Ricordo don Roberto come un prete felice. Felice di amare Gesù servendolo nei poveri, nei profughi, nei senza tetto, nei carcerati, nelle prostitute. Nei poveri riconosceva ‘la carne viva’ di Cristo, a cui si era donato attraverso uno speciale ministero che potremmo definire ‘di carità spicciola’, indirizzato alle persone singolarmente prese, a cui offriva tempo, energie, delicate attenzioni e premure, soprattutto un grande cuore”.

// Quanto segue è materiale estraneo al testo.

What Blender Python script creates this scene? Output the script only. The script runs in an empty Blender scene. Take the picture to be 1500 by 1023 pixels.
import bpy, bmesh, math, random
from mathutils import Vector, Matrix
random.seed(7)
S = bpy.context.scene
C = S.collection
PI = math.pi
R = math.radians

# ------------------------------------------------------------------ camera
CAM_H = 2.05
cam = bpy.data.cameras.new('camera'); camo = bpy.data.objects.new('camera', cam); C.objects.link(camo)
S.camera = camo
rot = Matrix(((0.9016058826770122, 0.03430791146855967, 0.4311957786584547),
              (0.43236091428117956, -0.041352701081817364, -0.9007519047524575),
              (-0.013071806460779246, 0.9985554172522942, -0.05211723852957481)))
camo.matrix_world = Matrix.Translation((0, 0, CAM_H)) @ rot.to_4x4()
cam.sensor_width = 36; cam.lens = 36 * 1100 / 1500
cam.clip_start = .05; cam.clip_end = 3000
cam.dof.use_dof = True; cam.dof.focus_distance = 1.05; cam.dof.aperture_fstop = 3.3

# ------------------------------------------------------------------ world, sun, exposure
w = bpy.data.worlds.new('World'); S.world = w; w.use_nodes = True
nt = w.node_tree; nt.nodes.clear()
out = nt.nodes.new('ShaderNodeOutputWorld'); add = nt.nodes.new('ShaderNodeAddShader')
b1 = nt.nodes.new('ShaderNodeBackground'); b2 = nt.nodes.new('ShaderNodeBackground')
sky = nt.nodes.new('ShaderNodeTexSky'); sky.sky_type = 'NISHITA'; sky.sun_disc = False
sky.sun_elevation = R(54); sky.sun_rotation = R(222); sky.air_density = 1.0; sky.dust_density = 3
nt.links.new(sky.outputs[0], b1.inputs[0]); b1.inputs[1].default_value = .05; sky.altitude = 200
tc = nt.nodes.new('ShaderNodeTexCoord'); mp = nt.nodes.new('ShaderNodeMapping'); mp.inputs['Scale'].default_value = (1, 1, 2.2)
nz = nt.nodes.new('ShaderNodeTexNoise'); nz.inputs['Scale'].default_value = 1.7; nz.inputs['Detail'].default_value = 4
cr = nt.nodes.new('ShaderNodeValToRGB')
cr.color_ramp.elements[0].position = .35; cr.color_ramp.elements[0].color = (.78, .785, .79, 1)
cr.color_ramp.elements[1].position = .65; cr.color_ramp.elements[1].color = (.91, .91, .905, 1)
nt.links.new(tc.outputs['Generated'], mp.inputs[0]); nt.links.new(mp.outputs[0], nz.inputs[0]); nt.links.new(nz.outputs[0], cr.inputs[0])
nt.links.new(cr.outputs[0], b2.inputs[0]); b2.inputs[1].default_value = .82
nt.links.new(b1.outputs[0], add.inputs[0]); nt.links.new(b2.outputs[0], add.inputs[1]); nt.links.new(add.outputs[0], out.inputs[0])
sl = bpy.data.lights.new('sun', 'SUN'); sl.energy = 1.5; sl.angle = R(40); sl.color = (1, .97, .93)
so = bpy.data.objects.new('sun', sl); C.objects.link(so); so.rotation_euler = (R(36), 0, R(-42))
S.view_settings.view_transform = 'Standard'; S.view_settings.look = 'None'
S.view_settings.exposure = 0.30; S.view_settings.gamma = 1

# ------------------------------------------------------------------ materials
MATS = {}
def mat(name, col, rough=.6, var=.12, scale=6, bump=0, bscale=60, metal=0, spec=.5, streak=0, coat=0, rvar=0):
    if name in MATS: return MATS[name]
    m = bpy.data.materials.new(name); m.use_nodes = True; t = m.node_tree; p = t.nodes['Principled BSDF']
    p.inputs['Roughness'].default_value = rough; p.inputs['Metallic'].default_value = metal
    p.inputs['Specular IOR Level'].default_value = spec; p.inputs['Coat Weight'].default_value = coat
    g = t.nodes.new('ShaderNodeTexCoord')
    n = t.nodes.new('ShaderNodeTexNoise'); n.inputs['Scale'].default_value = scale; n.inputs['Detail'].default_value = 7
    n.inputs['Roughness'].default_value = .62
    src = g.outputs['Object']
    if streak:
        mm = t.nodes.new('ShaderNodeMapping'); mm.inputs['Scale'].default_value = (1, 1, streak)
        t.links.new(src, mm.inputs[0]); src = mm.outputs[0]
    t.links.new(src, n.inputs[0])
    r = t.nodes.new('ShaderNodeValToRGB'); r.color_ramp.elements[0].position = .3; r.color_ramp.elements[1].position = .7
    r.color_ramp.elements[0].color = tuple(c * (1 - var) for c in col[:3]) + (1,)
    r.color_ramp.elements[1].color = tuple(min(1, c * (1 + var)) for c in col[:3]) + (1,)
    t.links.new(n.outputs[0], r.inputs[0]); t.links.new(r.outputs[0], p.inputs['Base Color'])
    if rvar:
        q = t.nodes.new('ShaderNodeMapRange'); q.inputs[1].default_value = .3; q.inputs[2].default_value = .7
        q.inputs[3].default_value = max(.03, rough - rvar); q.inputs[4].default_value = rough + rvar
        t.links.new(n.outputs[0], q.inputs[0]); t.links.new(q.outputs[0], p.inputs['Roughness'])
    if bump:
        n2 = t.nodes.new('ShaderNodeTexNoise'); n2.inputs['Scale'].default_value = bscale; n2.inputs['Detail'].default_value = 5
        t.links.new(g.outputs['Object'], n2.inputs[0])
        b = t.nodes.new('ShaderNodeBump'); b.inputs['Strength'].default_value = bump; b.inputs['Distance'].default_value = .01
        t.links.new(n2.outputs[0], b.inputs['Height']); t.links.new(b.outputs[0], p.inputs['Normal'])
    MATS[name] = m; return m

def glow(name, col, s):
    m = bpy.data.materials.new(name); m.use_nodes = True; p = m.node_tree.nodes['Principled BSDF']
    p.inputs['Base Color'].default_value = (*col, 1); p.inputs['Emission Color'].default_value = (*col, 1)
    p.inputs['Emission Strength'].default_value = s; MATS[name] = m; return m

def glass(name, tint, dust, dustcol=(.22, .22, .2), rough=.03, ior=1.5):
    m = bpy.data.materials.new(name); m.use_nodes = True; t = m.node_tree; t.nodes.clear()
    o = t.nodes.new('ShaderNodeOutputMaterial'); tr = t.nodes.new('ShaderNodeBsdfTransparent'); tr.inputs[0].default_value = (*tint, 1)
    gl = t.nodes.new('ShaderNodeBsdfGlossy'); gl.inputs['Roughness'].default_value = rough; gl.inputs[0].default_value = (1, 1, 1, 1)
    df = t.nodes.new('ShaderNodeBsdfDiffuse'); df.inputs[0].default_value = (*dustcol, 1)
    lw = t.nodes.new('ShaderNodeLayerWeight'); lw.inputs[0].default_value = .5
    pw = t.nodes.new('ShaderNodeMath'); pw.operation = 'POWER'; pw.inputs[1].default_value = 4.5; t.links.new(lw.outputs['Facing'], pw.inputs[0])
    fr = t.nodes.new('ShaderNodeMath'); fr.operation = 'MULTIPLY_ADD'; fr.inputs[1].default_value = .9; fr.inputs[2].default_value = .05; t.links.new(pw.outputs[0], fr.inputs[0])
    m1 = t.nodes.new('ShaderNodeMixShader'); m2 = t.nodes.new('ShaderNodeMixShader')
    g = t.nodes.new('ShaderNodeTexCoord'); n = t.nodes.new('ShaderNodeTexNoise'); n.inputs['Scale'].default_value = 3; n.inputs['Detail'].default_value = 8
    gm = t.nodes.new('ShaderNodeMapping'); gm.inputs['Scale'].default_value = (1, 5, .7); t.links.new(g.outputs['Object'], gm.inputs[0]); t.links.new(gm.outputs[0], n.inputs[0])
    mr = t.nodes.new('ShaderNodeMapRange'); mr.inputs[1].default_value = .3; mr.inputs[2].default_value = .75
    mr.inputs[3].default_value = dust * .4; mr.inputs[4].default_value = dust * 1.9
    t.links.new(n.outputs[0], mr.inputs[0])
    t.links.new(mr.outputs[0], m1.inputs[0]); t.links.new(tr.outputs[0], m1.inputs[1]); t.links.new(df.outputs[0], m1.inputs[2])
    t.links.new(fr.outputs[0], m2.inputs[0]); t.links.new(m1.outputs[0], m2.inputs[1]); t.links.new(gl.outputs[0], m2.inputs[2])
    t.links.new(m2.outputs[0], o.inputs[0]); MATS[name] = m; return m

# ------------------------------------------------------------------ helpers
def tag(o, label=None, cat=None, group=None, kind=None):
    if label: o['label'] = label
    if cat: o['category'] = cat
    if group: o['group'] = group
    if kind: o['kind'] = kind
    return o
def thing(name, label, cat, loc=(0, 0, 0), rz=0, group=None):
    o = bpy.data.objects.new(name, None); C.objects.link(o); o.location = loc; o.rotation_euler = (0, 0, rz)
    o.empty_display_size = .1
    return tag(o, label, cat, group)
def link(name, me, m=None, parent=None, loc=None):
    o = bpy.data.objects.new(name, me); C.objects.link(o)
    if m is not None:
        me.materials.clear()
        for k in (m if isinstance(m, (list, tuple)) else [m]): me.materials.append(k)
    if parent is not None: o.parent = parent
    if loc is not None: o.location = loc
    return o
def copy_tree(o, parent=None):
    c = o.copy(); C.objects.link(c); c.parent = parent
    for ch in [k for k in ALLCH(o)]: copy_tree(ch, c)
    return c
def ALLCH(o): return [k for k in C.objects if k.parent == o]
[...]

“Questa sera - ha detto ancora mons. Cantoni - lo piangono anche i tanti suoi assistiti, di nazionalità, culture, religioni diverse. Nutrivano un grande rispetto e una profonda riconoscenza per lui, che classificavano facilmente come un padre, che aveva sempre tempo per ciascuno di loro. Nei giorni scorsi ho additato suor Maria Laura Mainetti e Padre Giuseppe Ambrosoli, i nostri due prossimi beati, come vite esemplari di discepoli, testimoni della misericordia di Dio. Oggi se ne aggiunge un altro, non meno valido e di estrema attualità, don Roberto. Egli riflette, dentro il clima disumano che in questo periodo spesso respiriamo, il segno vivo della tenerezza di Dio padre”. Al termine della celebrazione alcuni giovani hanno proseguito la preghiera in una veglia spontanea in piazza. Su un cartello posto a terra hanno scritto: “Ma se il seme non muore non può dare frutto. E chi crede non muore, vive dappertutto. Don Roberto”.